The vernacular themes, however, were filtered through Lutyens’s architectural imagination. As did any architect of the day, he set out his façades using the tools available, principally T-square, set square and compass; so even the apparently vernacular elevations (Fig 4) conform to the basic principles of geometry. Squares and circles (in the form of old millstones) are seen in the garden, too. The sense of geometry is increased by the unbroken planes of the façades (Fig 3): it was a characteristic of the Surrey vernacular, seen in the photographs of Old West Surrey, that window frames are set flush with the wall (although protected at Munstead Wood by slightly projecting rows of clay tile). The doorway to the shop is combined with a window, under a single lintel — an idea that was Lutyens’s own. In the gable above, at Jekyll’s command, is a small opening, now a glazed window, but originally left open: it was to allow owls to roost in the attic.
Walking over from The Hut every day to inspect the work, she rejoiced in the sound of bricks being laid, from the ‘chop and rush of the trowel taking up its load of mortar’ to the ‘ringing music of the soft-tempered blade cutting a well-burnt brick’. She revered the old craftsmen at work on the house. An inscription to record the completion of the house on the north wall puts the builder’s name before that of Lutyens. Inside, oak would set the tone. Jekyll could remember the individual trees, which had been growing nearby, until cut down and planked some 15 years before. Lutyens’s joy in wood led him to apply some strange and seemingly unnecessary timber braces to the sides of the ground-floor hall.
That hall betrays Lutyens’s inexperience. In The Hut, the staircase had been next to the fireplace, a cottagey arrangement that does not seem suitable in the hall of the much larger Munstead Wood (Fig 8). Because the width of the room, combined with the low ceiling, created a rather dull space, Lutyens introduced timber braces at the sides; they have no functional purpose. Jekyll’s large work room opens off it, with a characteristic Lutyens fireplace (Fig 2).

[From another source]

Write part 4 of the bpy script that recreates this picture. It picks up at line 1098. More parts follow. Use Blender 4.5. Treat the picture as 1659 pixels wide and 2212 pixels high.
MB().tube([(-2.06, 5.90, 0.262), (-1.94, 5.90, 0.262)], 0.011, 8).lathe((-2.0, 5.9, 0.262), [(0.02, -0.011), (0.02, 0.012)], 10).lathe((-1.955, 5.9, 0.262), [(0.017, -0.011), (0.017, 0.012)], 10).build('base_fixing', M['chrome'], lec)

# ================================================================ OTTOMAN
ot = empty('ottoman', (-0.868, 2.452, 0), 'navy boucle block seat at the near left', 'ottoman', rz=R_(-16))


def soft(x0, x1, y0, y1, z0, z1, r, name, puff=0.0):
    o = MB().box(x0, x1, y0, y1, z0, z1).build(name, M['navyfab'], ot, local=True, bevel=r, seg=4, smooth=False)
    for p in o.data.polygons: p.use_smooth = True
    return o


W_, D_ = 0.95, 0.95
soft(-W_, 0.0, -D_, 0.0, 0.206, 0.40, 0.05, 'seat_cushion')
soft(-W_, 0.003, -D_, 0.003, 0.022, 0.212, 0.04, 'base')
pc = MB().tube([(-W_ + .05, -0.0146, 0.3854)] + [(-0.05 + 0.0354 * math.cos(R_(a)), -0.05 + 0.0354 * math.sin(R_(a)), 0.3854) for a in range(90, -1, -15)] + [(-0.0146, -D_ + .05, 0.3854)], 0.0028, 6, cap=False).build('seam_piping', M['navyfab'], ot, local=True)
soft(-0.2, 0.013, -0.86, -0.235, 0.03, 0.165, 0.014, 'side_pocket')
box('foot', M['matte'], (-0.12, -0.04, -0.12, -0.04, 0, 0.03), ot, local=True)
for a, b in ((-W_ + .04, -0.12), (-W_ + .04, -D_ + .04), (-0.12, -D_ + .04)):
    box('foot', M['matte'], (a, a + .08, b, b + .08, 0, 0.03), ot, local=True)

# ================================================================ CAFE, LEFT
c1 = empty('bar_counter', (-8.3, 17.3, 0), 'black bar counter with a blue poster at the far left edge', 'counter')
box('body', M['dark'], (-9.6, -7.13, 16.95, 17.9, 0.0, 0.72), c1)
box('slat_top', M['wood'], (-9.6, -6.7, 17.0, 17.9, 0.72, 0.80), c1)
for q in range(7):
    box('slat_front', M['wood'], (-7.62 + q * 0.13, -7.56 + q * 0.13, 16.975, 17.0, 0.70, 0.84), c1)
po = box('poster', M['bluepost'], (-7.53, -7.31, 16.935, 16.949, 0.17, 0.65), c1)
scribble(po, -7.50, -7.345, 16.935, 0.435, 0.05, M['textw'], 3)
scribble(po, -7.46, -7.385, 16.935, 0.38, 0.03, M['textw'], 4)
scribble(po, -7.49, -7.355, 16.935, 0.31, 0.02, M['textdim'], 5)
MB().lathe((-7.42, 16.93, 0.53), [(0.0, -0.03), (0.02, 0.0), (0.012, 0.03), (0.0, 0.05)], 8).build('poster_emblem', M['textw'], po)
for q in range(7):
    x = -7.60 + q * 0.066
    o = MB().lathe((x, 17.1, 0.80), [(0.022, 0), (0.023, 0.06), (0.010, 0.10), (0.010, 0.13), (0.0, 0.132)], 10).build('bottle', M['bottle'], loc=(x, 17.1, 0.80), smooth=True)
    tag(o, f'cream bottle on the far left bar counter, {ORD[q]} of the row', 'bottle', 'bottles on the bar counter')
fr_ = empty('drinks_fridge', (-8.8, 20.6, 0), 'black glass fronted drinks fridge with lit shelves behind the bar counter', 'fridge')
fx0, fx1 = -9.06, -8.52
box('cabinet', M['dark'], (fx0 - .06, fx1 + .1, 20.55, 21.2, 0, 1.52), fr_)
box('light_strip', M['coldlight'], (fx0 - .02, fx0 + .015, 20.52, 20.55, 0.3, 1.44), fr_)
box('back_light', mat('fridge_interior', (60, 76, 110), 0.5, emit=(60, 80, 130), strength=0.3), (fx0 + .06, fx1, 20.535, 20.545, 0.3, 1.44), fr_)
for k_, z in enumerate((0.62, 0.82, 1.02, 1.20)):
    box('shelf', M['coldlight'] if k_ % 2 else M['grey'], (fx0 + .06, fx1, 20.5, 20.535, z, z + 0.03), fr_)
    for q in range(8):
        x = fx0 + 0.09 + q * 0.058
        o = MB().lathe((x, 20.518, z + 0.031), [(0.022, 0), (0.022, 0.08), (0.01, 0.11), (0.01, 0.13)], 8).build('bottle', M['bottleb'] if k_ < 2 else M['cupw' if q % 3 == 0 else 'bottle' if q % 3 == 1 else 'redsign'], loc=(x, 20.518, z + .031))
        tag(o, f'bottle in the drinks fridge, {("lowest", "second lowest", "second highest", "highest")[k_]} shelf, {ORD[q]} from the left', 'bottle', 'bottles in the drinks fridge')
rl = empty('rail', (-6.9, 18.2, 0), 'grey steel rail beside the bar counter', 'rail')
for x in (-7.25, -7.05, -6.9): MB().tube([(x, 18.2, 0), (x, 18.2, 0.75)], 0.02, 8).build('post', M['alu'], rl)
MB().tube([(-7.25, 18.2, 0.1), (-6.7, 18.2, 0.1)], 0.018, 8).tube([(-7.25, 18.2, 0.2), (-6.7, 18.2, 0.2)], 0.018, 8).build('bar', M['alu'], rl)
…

On the half landing of the staircase is the book room where Jekyll wrote. The staircase itself is an open frame of Elizabethan type, but quite modest in scale (Fig 7). It leads, however, to the glory of the house: the broad first-floor gallery, its walls lined with oak panelling and display cases for Jekyll’s collections, the powerful oak beams overhead suggesting a forest (Fig 1). It was so successful that Lutyens reproduced it at Deanery Garden, the house in Berkshire that he built for Edward Hudson, the founder of Country Life, one of many important contacts for his career to whom he was introduced by Jekyll.
Fortunately, Jekyll’s house has survived without much alteration since Lutyens built it, but the labour-intensive garden was grassed over in the 1950s. However, when the 1987 hurricane brought down 200 trees on the property, the then head gardener Stephen King could see the outlines of the paths and borders and the owners, Sir Robert and Lady Clark, began a restoration campaign.
For the past 20 years, this has been taken forward by the present head gardener Annabel Watts, who notes that few gardens have been more thoroughly documented in both the written word and photography. Following Lady Clark’s death, Munstead Wood was put on the market in 2022, raising concern about the future of the garden and its accessibility by the public. In these photographs, Country Life has recorded the house as she left it.